During the winter, a nice rainy day to me signifies that spring is coming. And given the winter this year here in Chi-beria (AKA Chicago), that first little hint of a thaw is enough to get me through…at least through today. A nice gentle rain in the spring gets us even closer to green grass and early, spring flowers. There is nothing as peaceful and at the same time exciting to me as a good, old-fashioned summer storm, complete with a lightening show and house-rattling thunder. And rain in the fall reminds me that we’re coming full circle back to winter and the holidays.

But beyond the changing seasons, a rainy day often gives me the chance to think. My creative juices seem to fill me up like the puddles outside. I’m more focused on a rainy day, since there isn’t anything outside to tempt me. And when you have the opportunity to curl up and watch movies with the one(s) you love on a rainy day, under a cozy blanket with popcorn close at hand? Well, that just makes for a great moment to be truly enjoyed…and a fond memory.

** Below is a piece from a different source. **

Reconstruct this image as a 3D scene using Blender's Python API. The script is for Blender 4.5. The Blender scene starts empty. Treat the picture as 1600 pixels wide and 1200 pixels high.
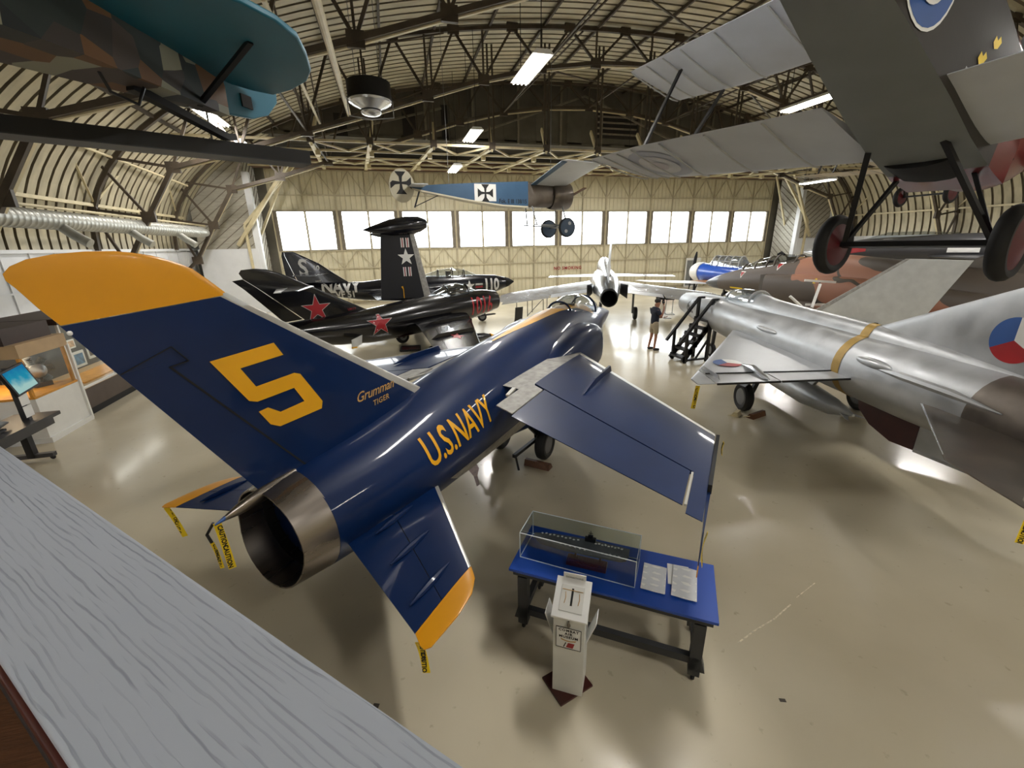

With all due respect to both the Carpenters and Emmy Rossum, I agree on the “Mondays” thing, but I kind of like a rainy day.

What about you?


Taking a Chance


When I was young, I rarely thought about risk.

That’s not to say that I took unnecessary risks. I thought about the possible outcomes, and then decided if it was worth it or not. And usually, it was.

Sadly, I recently noticed that as the years pile on, I second guess myself more and more. It makes sense. As we get older – and more experienced – we realize that the risks might be greater than we thought. And as we get older, we generally have more responsibilities…spouse, kids, extended family and friends…that we don’t want to disappoint. A mortgage, student loans or college funds…bills we literally can’t afford to default on. Expectations, a reputation, personal standards…that we don’t want to compromise.

And as time go on, we also take on the input of the world around us. The boss that constantly criticizes, the friends that question our choices, the family that “lovingly” worry out loud if that’s “really a good idea.”

In fact, it has gotten so bad for me that I even second guess myself on simple decisions…should I add salt or salt substitute to the pork chops. And that literally was the moment of my epiphany: I need to stop overthinking. If the chops are too salty, we have at least three pizza joints on speed dial.

My tip of the day? Stop worrying so much. Most mistakes are not so dire that they can’t be fixed. Most decisions are not so irrevocable that they cannot be reversed. And most of the time, I’ve found, that I’ve learned good lessons in bad situations.

This – my inaugural blog – is the perfect example. I have these “thought pops” in my head – things that I want to share. And it feel like the right thing for me to do. So welcome to my little corner of the world.

I know it’s a chance, but I’m taking it.